California's Brown Act allows “reasonable” rules that limit public comment periods. But Hamme says the board's restrictions are unreasonable and fall afoul of constitutional protections of speech.

ACLU SoCal has cited other rules barring people from directly addressing individual supervisors, requirements that speakers identify themselves on comment cards, and prohibitions of signs, posters and banners.

The language of the board's rules on signs restricts objects that could pose a danger to people in the event of an emergency.

“This is not unreasonable, except that the board and sheriff seem to interpret it as no signs at all," Hamme wrote in an article at the ACLU SoCal website.

At a previous meeting, Garrow took a small yellow card stock sign to a meeting that stated: “Housing First.” She was not allowed to enter the room with the sign, the ACLU said.

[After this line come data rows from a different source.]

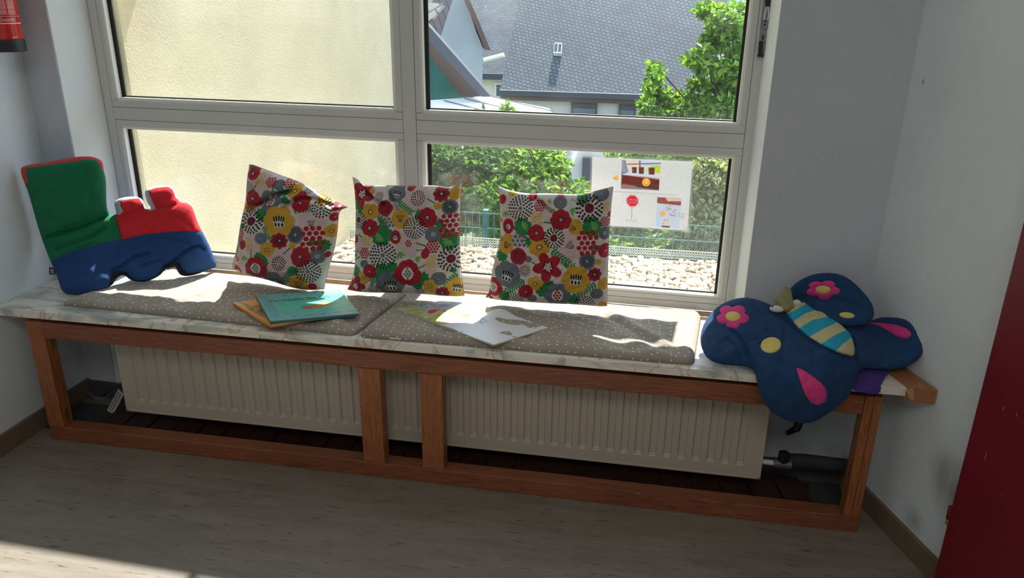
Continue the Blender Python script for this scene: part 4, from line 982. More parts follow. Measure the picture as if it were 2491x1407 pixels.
P3I = [('PS', 960, 680, 150, -.9), ('P', 700, 360, 70), ('P', 260, 420, 80), ('P', 1290, 900, 60), ('P', 440, 900, 90), ('P', 150, 900, 60), ('LY', 450, 500, 90, -.5), ('LY', 1150, 500, 100, -.3), ('LF', 530, 640, 70, 2.6), ('F', 750, 740, 40, 900, 860), ('F', 880, 880, 26, 960, 890), ('L', 230, 800, 55), ('F', 460, 1040, 34, 300, 1150), ('K', 720, 1085, 50), ('L', 660, 1140, 75), ('F', 1190, 1090, 34, 1000, 1190), ('LF', 1210, 690, 80, 1.9), ('LL', 270, 340, 60, 1.5), ('LL', 930, 320, 70, .5), ('LL', 760, 310, 60, 1.6), ('L', 250, 1210, 55), ('W', 670, 450, 16, 750, 460), ('W', 540, 850, 12, 600, 890), ('L', 960, 1250, 60), ('L', 1060, 200, 60), ('LL', 820, 290, 40), ('LL', 700, 240, 44),
       ('GF', 290, 985, 132, .3), ('GD', 1105, 848, 84), ('G', 1285, 570, 66), ('GB', 800, 1200, 128), ('GC', 395, 640, 76), ('GP', 510, 820, 34), ('GP', 1200, 1190, 66), ('GP', 830, 250, 70), ('GP', 1250, 170, 80), ('GP', 540, 1235, 50),
       ('Y', 620, 700, 100, .3), ('YS', 985, 495, 82, -1.2), ('YC', 590, 420, 64), ('YF', 990, 1030, 138, .1), ('Y', 575, 1070, 74), ('YS', 270, 690, 90, .4), ('YP', 290, 610, 50), ('Y', 1270, 1090, 60), ('YP', 1215, 860, 34), ('YP', 330, 160, 40), ('YC', 1300, 300, 40), ('YP', 1260, 1330, 50),
       ('R', 838, 425, 104), ('R', 590, 560, 84), ('RE', 297, 495, 68, -1.3), ('RD', 405, 795, 84), ('RF', 705, 905, 146, .5), ('RS', 1180, 985, 66), ('RP', 478, 1158, 74), ('RW', 140, 1130, 96), ('T', 232, 225, 52), ('RP', 545, 195, 44), ('RC', 620, 285, 60), ('RB', 1110, 660, 100), ('RP', 1290, 750, 74), ('RC', 1285, 450, 54), ('RF', 80, 1250, 50), ('RC', 830, 195, 36), ('T', 1335, 380, 30), ('RC', 210, 440, 24),
       ('D', 425, 310, 128), ('DR', 1128, 310, 142), ('DR', 765, 610, 110), ('S', 472, 938, 66), ('D', 340, 1270, 110), ('D', 1070, 1310, 110), ('DY', 210, 630, 30)]
def coons(T_, Rr, B, L, u, v):
    """sides as polylines: T left>right, B left>right, L top>bottom, R top>bottom; sampled by arc length"""
    def smp(P, t):
        P = np.array(P, float); s_ = np.concatenate([[0], np.cumsum(np.hypot(*np.diff(P, axis=0).T))]); s_ /= s_[-1]
        return np.stack([np.interp(t, s_, P[:, 0]), np.interp(t, s_, P[:, 1])], -1)
    a = smp(T_, u); b = smp(B, u); c = smp(L, v); d = smp(Rr, v); U = u[:, None]; V = v[:, None]
    P00, P10, P01, P11 = [np.array(p, float) for p in (T_[0], T_[-1], B[0], B[-1])]
    return a * (1 - V) + b * V + c * (1 - U) + d * U - (P00 * (1 - U) * (1 - V) + P10 * U * (1 - V) + P01 * (1 - U) * V + P11 * U * V)
def soft(P, n=2):
    P = [tuple(map(float, p)) for p in P]
    for _ in range(n):
        Q = [P[0]]
        for a, b in zip(P[:-1], P[1:]): Q += [(a[0] * .75 + b[0] * .25, a[1] * .75 + b[1] * .25), (a[0] * .25 + b[0] * .75, a[1] * .25 + b[1] * .75)]
        Q.append(P[-1]); P = Q
    return P
fabric = vcol_mat('printed cotton', .8, .12, 900, .1, .12)
piping = plain('pillow seam thread', (150, 140, 130), .8)
def pillow(name, sc_, ox, oy, T_, Rr, B, L, corners_y, Tf, Tb, items, folds, label, N1=320, N2=120):
    conv = lambda P: [(ox + p[0] / sc_, oy + p[1] / sc_) for p in P]
    sides = [conv(soft(P)) for P in (T_, Rr, B, L)]
    (yTL, yTR, yBL, yBR) = corners_y
    cv = pattern(items)
    loc = at(*conv([B[len(B) // 2]])[0], z=ZT + .02)
    Vs = []; Fs = []; Cs = []
    for side, N in ((1, N1), (-1, N2)):
        g_ = np.linspace(0, 1, N + 1); U, W_ = np.meshgrid(g_, g_); U = U.ravel(); W_ = W_.ravel()
        P = coons(*sides, U, W_)
        yy = (yTL * (1 - U) + yTR * U) * (1 - W_) + (yBL * (1 - U) + yBR * U) * W_
        r_ = rays(P[:, 0], P[:, 1]); base = np.array(CAM)[None] + r_ * (yy / r_[:, 1])[:, None]
        e = np.minimum(np.minimum(U, 1 - U), np.minimum(W_, 1 - W_))
        su = np.sqrt(np.clip(1 - np.clip(1 - np.minimum(U, 1 - U) / .30, 0, 1) ** 2, 0, 1)); sv = np.sqrt(np.clip(1 - np.clip(1 - np.where(W_ < .5, W_ / .13, (1 - W_) / .30), 0, 1) ** 2, 0, 1))
        h = (Tf if side == 1 else Tb) * su * sv * (1 + .25 * np.clip(W_, 0, 1) * (side == 1))
        cxp = (P[:, 0] - ox) * sc_; cyp = (P[:, 1] - oy) * sc_
        if side == 1:
            for path, w_, dep in folds:
                sd_ = segdist(cxp, cyp, path, False); h = h - dep * np.exp(-(sd_ / w_) ** 2) * np.clip(e * 12, 0, 1)
            wr = np.array([noise.noise(Vector((a / 150, b / 110, 1))) * .010 + noise.noise(Vector((a / 60 + b / 90, b / 50, 4))) * .0045 for a, b in zip(cxp, cyp)])
            # small gathers running in from the seams
            wr2 = np.array([noise.noise(Vector((a * 22, 0, 2 + b * 2))) for a, b in zip(np.where(np.minimum(W_, 1 - W_) < np.minimum(U, 1 - U), U, W_), e)]) * .004 * np.exp(-e / .07)
            h = h + (wr + wr2) * np.clip(e * 10, 0, 1)
        h = np.maximum(h, .0004)
        n_ = np.array([0.06, -1, .12]) if side == 1 else np.array([-.06, 1, .0]); n_ = n_ / np.linalg.norm(n_)
        V = base + n_[None] * h[:, None]
        # sagging seam: edges stay flat, keep above mat
        V[:, 2] = np.maximum(V[:, 2], ZT + .021)
        if side == 1: C = cv.sample(cxp, cyp)
        else: C = cv.sample(1300 - cxp, cyp)
        k = sum(len(a) for a in Vs); W1 = N + 1
        I, J = np.meshgrid(np.arange(N), np.arange(N)); b0 = (J * W1 + I).ravel() + k
        q4 = np.stack([b0, b0 + W1, b0 + W1 + 1, b0 + 1], 1) if side == 1 else np.stack([b0, b0 + 1, b0 + W1 + 1, b0 + W1], 1)
        Vs.append(V); Fs.append(q4); Cs.append(C)
    V = np.vstack(Vs); F = np.vstack(Fs); C = np.vstack(Cs)
    o = thing(name, loc, label, 'pillow', 'flower print pillows in a row by the window')
    mesh('cover', V, F.tolist(), fabric, o, True, colors=C)
    # seam piping around the border
    t_ = np.linspace(0, 1, 60); z0_ = np.zeros(60); o1 = np.ones(60)
    path = []
    for uu, vv in ((t_, z0_), (o1, t_), (t_[::-1], o1), (z0_, t_[::-1])):
        P = coons(*sides, uu, vv); yy = (yTL * (1 - uu) + yTR * uu) * (1 - vv) + (yBL * (1 - uu) + yBR * uu) * vv
        r_ = rays(P[:, 0], P[:, 1]); q_ = np.array(CAM)[None] + r_ * (yy / r_[:, 1])[:, None]; q_[:, 2] = np.maximum(q_[:, 2], ZT + .022); path += [Vector(a) for a in q_[:-1]]
    path.append(path[0]); MB().tube(path, .0011, 6, False).make('seam', piping, o, True)
    return o
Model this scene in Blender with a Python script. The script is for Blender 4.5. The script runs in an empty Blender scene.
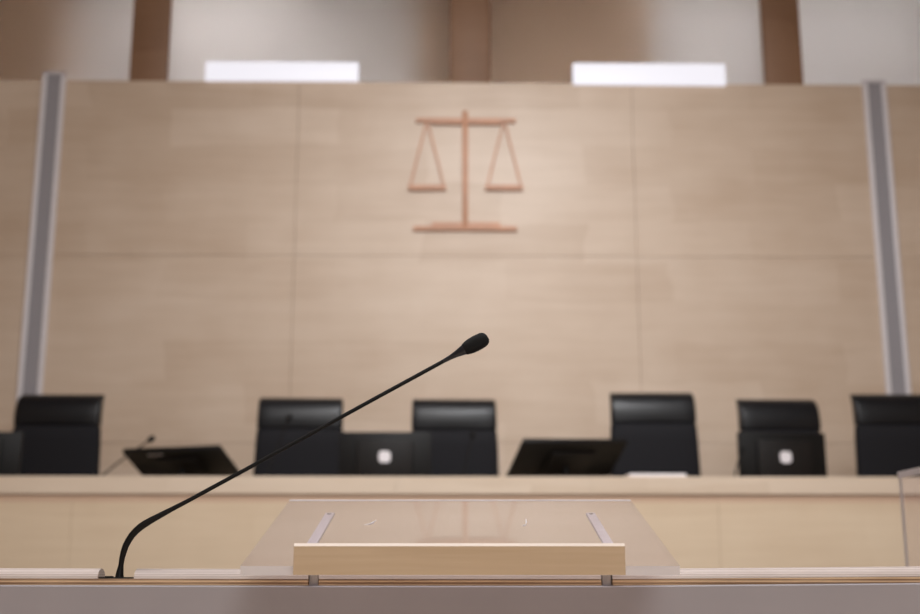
import bpy, bmesh, math, random
from mathutils import Vector, Matrix
random.seed(4)
C = bpy.context.scene.collection
S = bpy.context.scene

# ------------------------------------------------------------------ camera
F = 1200.0
HY = 573.0
PITCH = math.atan((HY - 307.0) / F)
E = 1.0
FOCUS = 1.385
YAW = 0.0144        # the camera is turned slightly to the right of the room's axis
yaw = YAW

def P(px, py, d):
    """point seen at photo pixel (px, py) at forward distance d"""
    u, v = (px - 460.0) / F, (307.0 - py) / F
    y = math.cos(PITCH) - v * math.sin(PITCH)
    z = math.sin(PITCH) + v * math.cos(PITCH)
    x, y = u * math.cos(yaw) + y * math.sin(yaw), y * math.cos(yaw) - u * math.sin(yaw)
    return Vector((x * d / y, d, E + z * d / y))

cam_d = bpy.data.cameras.new('camera')
cam_d.sensor_width = 36.0
cam_d.lens = F / 920.0 * 36.0
cam_d.dof.use_dof = True
cam_d.dof.focus_distance = FOCUS * math.cos(PITCH) + 0.0
cam_d.dof.aperture_fstop = 5.2
cam_d.clip_start = 0.05
cam = bpy.data.objects.new('camera', cam_d)
cam.location = (0, 0, E)
cam.rotation_euler = (math.pi / 2 + PITCH, 0, -YAW)
C.objects.link(cam)
S.camera = cam

# ------------------------------------------------------------------ helpers
def BM():
    return bmesh.new()

def box(bm, x0, x1, y0, y1, z0, z1):
    vs = [bm.verts.new((x, y, z)) for z in (z0, z1) for y in (y0, y1) for x in (x0, x1)]
    for f in ((0, 2, 3, 1), (4, 5, 7, 6), (0, 1, 5, 4), (2, 6, 7, 3), (0, 4, 6, 2), (1, 3, 7, 5)):
        bm.faces.new([vs[i] for i in f])
    return vs

def hull(bm, pts8):
    vs = [bm.verts.new(p) for p in pts8]
    for f in ((0, 2, 3, 1), (4, 5, 7, 6), (0, 1, 5, 4), (2, 6, 7, 3), (0, 4, 6, 2), (1, 3, 7, 5)):
        bm.faces.new([vs[i] for i in f])
    return vs

def rings(bm, rr, cap=True):
    """skin a list of rings (lists of points)"""
    vv = [[bm.verts.new(p) for p in r] for r in rr]
    n = len(vv[0])
    for a, b in zip(vv, vv[1:]):
        for i in range(n):
            bm.faces.new((a[i], a[(i + 1) % n], b[(i + 1) % n], b[i]))
    if cap:
        bm.faces.new(list(reversed(vv[0])))
        bm.faces.new(vv[-1])
    bmesh.ops.recalc_face_normals(bm, faces=bm.faces)

def tube(bm, pts, rad, n=16):
    pts = [Vector(p) for p in pts]
    if not isinstance(rad, (list, tuple)):
        rad = [rad] * len(pts)
    rr = []
    ref = Vector((0, 1, 0))
    for i, p in enumerate(pts):
        t = (pts[min(i + 1, len(pts) - 1)] - pts[max(i - 1, 0)]).normalized()
        r0 = ref
        if abs(t.dot(r0)) > .95:
            r0 = Vector((1, 0, 0))
        a = (r0 - t * r0.dot(t)).normalized()
        b = t.cross(a)
        rr.append([p + (a * math.cos(2 * math.pi * k / n) + b * math.sin(2 * math.pi * k / n)) * rad[i] for k in range(n)])
    rings(bm, rr)

def smooth(o, angle=40):
    for p in o.data.polygons:
        p.use_smooth = True
    try:
        o.data.set_sharp_from_angle(angle=math.radians(angle))
    except Exception:
        pass

def link(name, bm, m, off=None, bevel=0.0, seg=2, sm=False):
    me = bpy.data.meshes.new(name)
    if off is not None:
        bmesh.ops.translate(bm, verts=bm.verts, vec=-Vector(off))
    bmesh.ops.recalc_face_normals(bm, faces=bm.faces)
    if bevel:
        bmesh.ops.bevel(bm, geom=list(bm.edges), offset=bevel, segments=seg, profile=.5, affect='EDGES', clamp_overlap=True)
    bm.to_mesh(me)
    bm.free()
    ms = m if isinstance(m, (list, tuple)) else [m]
    for x in ms:
        me.materials.append(x)
    o = bpy.data.objects.new(name, me)
    C.objects.link(o)
    if sm or bevel:
        smooth(o)
    return o

def thing(name, label, cat, loc=(0, 0, 0), group=None):
    o = bpy.data.objects.new(name, None)
    o.empty_display_size = .05
    o.location = loc
    C.objects.link(o)
    o['label'] = label
    o['category'] = cat
    o['kind'] = 'thing'
    if group:
        o['group'] = group
    return o

def part(name, bm, m, root, world=True, bevel=0.0, seg=2, sm=False, label=None, base=None):
    """mesh child of root; the coordinates in bm are world ones unless world=False"""
    off = base if base is not None else (root.location if world else None)
    o = link(name, bm, m, off, bevel, seg, sm)
    o.parent = root
    if label:
        o['label'] = label
    return o

def tag(o, label, cat, group=None):
    o['label'] = label
    o['category'] = cat
    o['kind'] = 'thing'
    if group:
        o['group'] = group
    return o

def structure(name, bm, m, bevel=0.0, label=None, parent=None):
    o = link(name, bm, m, None, bevel)
    if parent is None:
        o['kind'] = 'structure'
    else:
        o.parent = parent
    if label:
        o['label'] = label
    return o

def dup(root, loc=None, rot=None, label=None):
    r = root.copy()
    C.objects.link(r)
    if loc is not None:
        r.location = loc
    if rot is not None:
        r.rotation_euler = rot
    if label:
        r['label'] = label
    for ch in list(root.children):
        c = ch.copy()
        C.objects.link(c)
        c.parent = r
        for g in list(ch.children):
            d = g.copy()
            C.objects.link(d)
            d.parent = c
    return r

# ------------------------------------------------------------------ materials
def lin(c):
    return tuple(((x / 255) / 12.92 if x / 255 <= .04045 else ((x / 255 + .055) / 1.055) ** 2.4) for x in c) + (1,)

def mat(name, rgb, rough=.5, metal=0.0, noise=0.0, scale=(30, 30, 30), bump=0.0, spec=.5):
    m = bpy.data.materials.new(name)
    m.use_nodes = True
    nt = m.node_tree
    b = nt.nodes['Principled BSDF']
    b.inputs['Base Color'].default_value = lin(rgb)
    b.inputs['Roughness'].default_value = rough
    b.inputs['Metallic'].default_value = metal
    b.inputs['Specular IOR Level'].default_value = spec
    tc = nt.nodes.new('ShaderNodeTexCoord')
    mp = nt.nodes.new('ShaderNodeMapping')
    mp.inputs['Scale'].default_value = scale
    nz = nt.nodes.new('ShaderNodeTexNoise')
    nz.inputs['Scale'].default_value = 1.0
    nz.inputs['Detail'].default_value = 4
    nt.links.new(tc.outputs['Object'], mp.inputs[0])
    nt.links.new(mp.outputs[0], nz.inputs[0])
    cr = nt.nodes.new('ShaderNodeValToRGB')
    cr.color_ramp.elements[0].position = .3
    cr.color_ramp.elements[1].position = .7
    cr.color_ramp.elements[0].color = lin([max(0, c * (1 - noise)) for c in rgb])
    cr.color_ramp.elements[1].color = lin([min(255, c * (1 + noise)) for c in rgb])
    nt.links.new(nz.outputs['Fac'], cr.inputs[0])
    nt.links.new(cr.outputs[0], b.inputs['Base Color'])
    if bump:
        bp = nt.nodes.new('ShaderNodeBump')
        bp.inputs['Strength'].default_value = bump
        bp.inputs['Distance'].default_value = .002
        nt.links.new(nz.outputs['Fac'], bp.inputs['Height'])
        nt.links.new(bp.outputs[0], b.inputs['Normal'])
    return m

def wood(name, c_dark, c_mid, c_light, plank=(.9, .24), rough=.45, grain=(3.0, 40.0), amount=.5, spec=.4):
    """rotary cut birch veneer: plank wide tone patches and long soft grain along X"""
    m = bpy.data.materials.new(name)
    m.use_nodes = True
    nt = m.node_tree
    N, L = nt.nodes, nt.links
    b = N['Principled BSDF']
    b.inputs['Roughness'].default_value = rough
    b.inputs['Specular IOR Level'].default_value = spec
    tc = N.new('ShaderNodeTexCoord')
    sep = N.new('ShaderNodeSeparateXYZ')
    L.new(tc.outputs['Object'], sep.inputs[0])
    cmb = N.new('ShaderNodeCombineXYZ')
    L.new(sep.outputs['X'], cmb.inputs['X'])
    L.new(sep.outputs['Z'], cmb.inputs['Y'])
    L.new(sep.outputs['Y'], cmb.inputs['Z'])
    # gentle waviness
    nz0 = N.new('ShaderNodeTexNoise')
    nz0.inputs['Scale'].default_value = 1.6
    nz0.inputs['Detail'].default_value = 2
    L.new(cmb.outputs[0], nz0.inputs[0])
    add = N.new('ShaderNodeVectorMath')
    add.operation = 'MULTIPLY_ADD'
    add.inputs[1].default_value = (.35, .10, 0)
    L.new(nz0.outputs['Color'], add.inputs[0])
    L.new(cmb.outputs[0], add.inputs[2])
    br = N.new('ShaderNodeTexBrick')
    br.inputs['Scale'].default_value = 1.0
    br.inputs['Mortar Size'].default_value = 0.0
    br.inputs['Brick Width'].default_value = plank[0]
    br.inputs['Row Height'].default_value = plank[1]
    br.inputs['Color1'].default_value = (0, 0, 0, 1)
    br.inputs['Color2'].default_value = (1, 1, 1, 1)
    br.inputs['Mortar'].default_value = (.5, .5, .5, 1)
    L.new(add.outputs[0], br.inputs[0])
    mp = N.new('ShaderNodeMapping')
    mp.inputs['Scale'].default_value = (grain[0], grain[1], 3)
    L.new(cmb.outputs[0], mp.inputs[0])
    nz = N.new('ShaderNodeTexNoise')
    nz.inputs['Scale'].default_value = 1.0
    nz.inputs['Detail'].default_value = 5
    nz.inputs['Distortion'].default_value = .4
    L.new(mp.outputs[0], nz.inputs[0])
    nzb = N.new('ShaderNodeTexNoise')
    nzb.inputs['Scale'].default_value = 2.2
    nzb.inputs['Detail'].default_value = 3
    L.new(cmb.outputs[0], nzb.inputs[0])
    mx = N.new('ShaderNodeMix')
    mx.data_type = 'FLOAT'
    mx.inputs[0].default_value = amount
    L.new(nz.outputs['Fac'], mx.inputs[2])
    L.new(br.outputs['Color'], mx.inputs[3])
    mx2 = N.new('ShaderNodeMix')
    mx2.data_type = 'FLOAT'
    mx2.inputs[0].default_value = .4
    L.new(mx.outputs[0], mx2.inputs[2])
    L.new(nzb.outputs['Fac'], mx2.inputs[3])
    cr = N.new('ShaderNodeValToRGB')
    cr.color_ramp.elements[0].position = .22
    cr.color_ramp.elements[0].color = lin(c_dark)
    cr.color_ramp.elements[1].position = .78
    cr.color_ramp.elements[1].color = lin(c_light)
    e = cr.color_ramp.elements.new(.5)
    e.color = lin(c_mid)
    L.new(mx2.outputs[0], cr.inputs[0])
    L.new(cr.outputs[0], b.inputs['Base Color'])
    return m

def ply_edge(name, cols, layer=.0026, rough=.55):
    """stacked veneers seen on the cut edge of plywood, layers along Z"""
    m = bpy.data.materials.new(name)
    m.use_nodes = True
    nt = m.node_tree
    N, L = nt.nodes, nt.links
    b = N['Principled BSDF']
    b.inputs['Roughness'].default_value = rough
    tc = N.new('ShaderNodeTexCoord')
    mp = N.new('ShaderNodeMapping')
    mp.inputs['Scale'].default_value = (8, 8, 60)
    L.new(tc.outputs['Object'], mp.inputs[0])
    nz = N.new('ShaderNodeTexNoise')
    nz.inputs['Scale'].default_value = 1.0
    nz.inputs['Detail'].default_value = 4
    L.new(mp.outputs[0], nz.inputs[0])
    sep = N.new('ShaderNodeSeparateXYZ')
    L.new(tc.outputs['Object'], sep.inputs[0])
    a = N.new('ShaderNodeMath')
    a.operation = 'MULTIPLY'
    a.inputs[1].default_value = 2 * math.pi / (2 * layer)
    L.new(sep.outputs['Z'], a.inputs[0])
    s = N.new('ShaderNodeMath')
    s.operation = 'SINE'
    L.new(a.outputs[0], s.inputs[0])
    ma = N.new('ShaderNodeMath')
    ma.operation = 'MULTIPLY_ADD'
    ma.inputs[1].default_value = .32
    L.new(s.outputs[0], ma.inputs[0])
    L.new(nz.outputs['Fac'], ma.inputs[2])
    cr = N.new('ShaderNodeValToRGB')
    cr.color_ramp.elements[0].position = .2
    cr.color_ramp.elements[0].color = lin(cols[0])
    cr.color_ramp.elements[1].position = .8
    cr.color_ramp.elements[1].color = lin(cols[1])
    L.new(ma.outputs[0], cr.inputs[0])
    L.new(cr.outputs[0], b.inputs['Base Color'])
    return m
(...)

Hamme said outside the meeting room Tuesday that opposition to the speech rules has developed over several years. Public comment was previously unlimited, Hamme said, then restricted to nine minutes per speaker until the most recent rule change, which was passed by 4-to-1 vote.

Hamme cited an exchange in which Supervisor Todd Spitzer silenced a woman after she addressed Supervisor Nelson to ask why he had not answered her call.

“That incident highlights the absurdity of the rule itself: that you can only address the board in its entirety rather than the individual speaker,” Hamme said. “There are clearly going to be situations where it's inappropriate to, for example, take the board of supervisors to task for the actions of a single supervisor.”

Spitzer was the only board member to vote against the November amendment.

Hamme said he hoped the board would consider the letter carefully in its closed session and roll back the rules.

“That said, I always acknowledge the political climate which we're in and the course of the board over the last several years," Hamme said.

None of the board’s five members responded to an emailed request for comment.